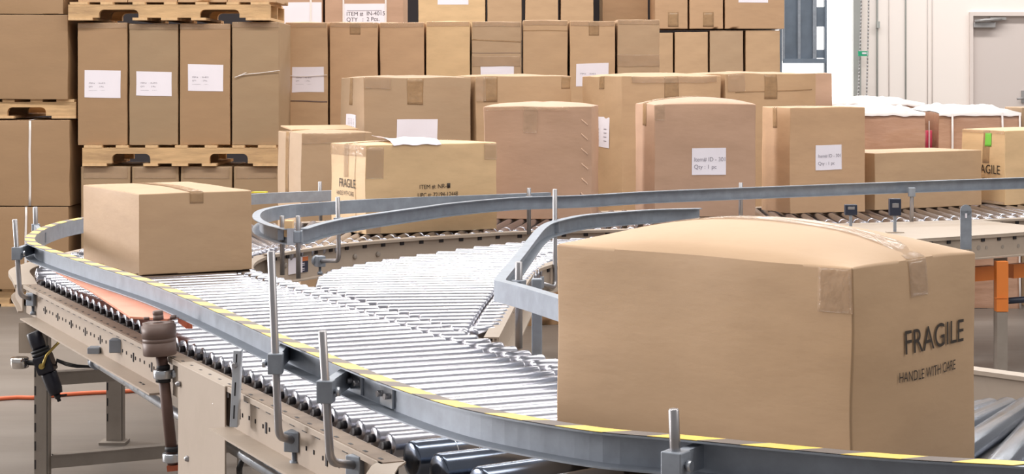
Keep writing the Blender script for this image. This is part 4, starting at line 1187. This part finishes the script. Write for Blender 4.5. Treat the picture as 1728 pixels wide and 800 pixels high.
# ------------------------------------------------------------------ diverter arm
dv = D(270, 600, 4.74); dv.z = .43
dvt = empty('diverter_arm', dv, 'coral wedge plate on a brown hub and shaft beside the main conveyor', 'diverter'); ro = dvt.location.copy()
ZP = .808
poly = [G(84, 452, ZP), G(150, 488, ZP), G(219, 534, ZP), G(283, 538, ZP), G(312, 531, ZP), G(322, 526, ZP), G(240, 487, ZP), G(150, 458, ZP), G(100, 447, ZP)]
pbuild(MB().prism([p[:2] for p in poly], ZP - .006, ZP), 'wedge_plate', 'coral_paint', dvt, ro, bev=.001)
a_, b_ = G(300, 531, ZP), G(323, 526.5, ZP)
pbuild(MB().extrude([a_ + Vector((0, .003, -.003)), b_ + Vector((0, 0, -.003)), b_ + Vector((0.004, -.01, -.042)), b_ + Vector((-.012, -.012, -.042)), a_ + Vector((0, .0, -.02))], (0, .005, 0)), 'down_lip', 'rust_paint', dvt, ro)
hx = D(270, 545, 4.74)
hub0 = Vector((hx.x, hx.y, .720)); hub1 = Vector((hx.x - .004, hx.y, ZP - .006)); hl_ = (hub1 - hub0).length
pbuild(MB().lathe(hub0, hub1, [(0, .040), (.002, .042), (.032, .0425), (.0325, .0418), (.0345, .0418), (.035, .0425), (.042, .0425), (.0425, .0418), (.0445, .0418), (.045, .043), (hl_ - .008, .0435), (hl_ - .0075, .04), (hl_, .04)], 36), 'hub', 'brown_hub', dvt, ro)
sh0 = Vector((hx.x + .033, hx.y, .445))
pbuild(MB().tube([sh0, hub0 + Vector((.003, 0, .002))], .0145, 16), 'shaft', 'brown_shaft', dvt, ro)
m_ = MB().lathe(Vector((hx.x - .004, hx.y, ZP)), Vector((hx.x - .006, hx.y, ZP + .024)), [(0, .0135), (.012, .0135), (.0122, .012), (.014, .0135), (.022, .0135), (.024, .011)], 16)
pbuild(m_, 'shaft_cap', 'brown_hub', dvt, ro)
for dx, dy in ((-.034, .0), (.03, .01), (.028, .035)):
    pbuild(MB().lathe(Vector((hx.x + dx, hx.y + dy, ZP)), Vector((hx.x + dx, hx.y + dy, ZP + .007)), [(0, .008), (.007, .008)], 6), 'hub_bolt', 'brown_shaft', dvt, ro)
for z_, in ((.672,), (.462,)):
    t = (z_ - sh0.z) / (hub0.z - sh0.z); c_ = sh0.lerp(hub0 + Vector((.003, 0, 0)), t)
    pbuild(MB().lathe(c_ - Vector((0, 0, .011)), c_ + Vector((0, 0, .011)), [(0, .0235), (.003, .025), (.019, .025), (.022, .0235)], 24), 'ring_clamp', 'zinc', dvt, ro)
    m_ = MB().box(c_ + Vector((.032, .002, 0)), (.026, .014, .019), bev=.002); m_.box(c_ + Vector((.048, .012, -.004)), (.004, .04, .035)); m_.lathe(c_ + Vector((.032, -.006, 0)), c_ + Vector((.032, -.014, 0)), [(0, .006), (.008, .006)], 6)
    pbuild(m_, 'clamp_lug', 'zinc', dvt, ro)
    for s_ in (((.016, .019, 1),) if z_ < .55 else ((.012, .017, 1), (-.02, .019, 1))):
        pbuild(MB().lathe(c_ + Vector((0, 0, s_[0])), c_ + Vector((0, 0, s_[0] + .012)), [(0, s_[1]), (.009, s_[1]), (.012, s_[1] * .8)], 20), 'collar', 'black_rubber', dvt, ro)
pbuild(MB().box(Vector((sh0.x + .012, sh0.y, .438)), (.05, .03, .014), rot=Matrix.Rotation(R(-7), 3, 'Y')), 'stop_block', 'rust_paint', dvt, ro)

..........

§ **SHORT PROBLEM**:
Output a faithful copy of the data, with each picture left out.

§ **REPLY**:
Keep writing the Blender script for this image. This is part 4, starting at line 1187. This part finishes the script. Write for Blender 4.5. Treat the picture as 1728 pixels wide and 800 pixels high.
# ------------------------------------------------------------------ diverter arm
dv = D(270, 600, 4.74); dv.z = .43
dvt = empty('diverter_arm', dv, 'coral wedge plate on a brown hub and shaft beside the main conveyor', 'diverter'); ro = dvt.location.copy()
ZP = .808
poly = [G(84, 452, ZP), G(150, 488, ZP), G(219, 534, ZP), G(283, 538, ZP), G(312, 531, ZP), G(322, 526, ZP), G(240, 487, ZP), G(150, 458, ZP), G(100, 447, ZP)]
pbuild(MB().prism([p[:2] for p in poly], ZP - .006, ZP), 'wedge_plate', 'coral_paint', dvt, ro, bev=.001)
a_, b_ = G(300, 531, ZP), G(323, 526.5, ZP)
pbuild(MB().extrude([a_ + Vector((0, .003, -.003)), b_ + Vector((0, 0, -.003)), b_ + Vector((0.004, -.01, -.042)), b_ + Vector((-.012, -.012, -.042)), a_ + Vector((0, .0, -.02))], (0, .005, 0)), 'down_lip', 'rust_paint', dvt, ro)
hx = D(270, 545, 4.74)
hub0 = Vector((hx.x, hx.y, .720)); hub1 = Vector((hx.x - .004, hx.y, ZP - .006)); hl_ = (hub1 - hub0).length
pbuild(MB().lathe(hub0, hub1, [(0, .040), (.002, .042), (.032, .0425), (.0325, .0418), (.0345, .0418), (.035, .0425), (.042, .0425), (.0425, .0418), (.0445, .0418), (.045, .043), (hl_ - .008, .0435), (hl_ - .0075, .04), (hl_, .04)], 36), 'hub', 'brown_hub', dvt, ro)
sh0 = Vector((hx.x + .033, hx.y, .445))
pbuild(MB().tube([sh0, hub0 + Vector((.003, 0, .002))], .0145, 16), 'shaft', 'brown_shaft', dvt, ro)
m_ = MB().lathe(Vector((hx.x - .004, hx.y, ZP)), Vector((hx.x - .006, hx.y, ZP + .024)), [(0, .0135), (.012, .0135), (.0122, .012), (.014, .0135), (.022, .0135), (.024, .011)], 16)
pbuild(m_, 'shaft_cap', 'brown_hub', dvt, ro)
for dx, dy in ((-.034, .0), (.03, .01), (.028, .035)):
    pbuild(MB().lathe(Vector((hx.x + dx, hx.y + dy, ZP)), Vector((hx.x + dx, hx.y + dy, ZP + .007)), [(0, .008), (.007, .008)], 6), 'hub_bolt', 'brown_shaft', dvt, ro)
for z_, in ((.672,), (.462,)):
    t = (z_ - sh0.z) / (hub0.z - sh0.z); c_ = sh0.lerp(hub0 + Vector((.003, 0, 0)), t)
    pbuild(MB().lathe(c_ - Vector((0, 0, .011)), c_ + Vector((0, 0, .011)), [(0, .0235), (.003, .025), (.019, .025), (.022, .0235)], 24), 'ring_clamp', 'zinc', dvt, ro)
    m_ = MB().box(c_ + Vector((.032, .002, 0)), (.026, .014, .019), bev=.002); m_.box(c_ + Vector((.048, .012, -.004)), (.004, .04, .035)); m_.lathe(c_ + Vector((.032, -.006, 0)), c_ + Vector((.032, -.014, 0)), [(0, .006), (.008, .006)], 6)
    pbuild(m_, 'clamp_lug', 'zinc', dvt, ro)
    for s_ in (((.016, .019, 1),) if z_ < .55 else ((.012, .017, 1), (-.02, .019, 1))):
        pbuild(MB().lathe(c_ + Vector((0, 0, s_[0])), c_ + Vector((0, 0, s_[0] + .012)), [(0, s_[1]), (.009, s_[1]), (.012, s_[1] * .8)], 20), 'collar', 'black_rubber', dvt, ro)
pbuild(MB().box(Vector((sh0.x + .012, sh0.y, .438)), (.05, .03, .014), rot=Matrix.Rotation(R(-7), 3, 'Y')), 'stop_block', 'rust_paint', dvt, ro)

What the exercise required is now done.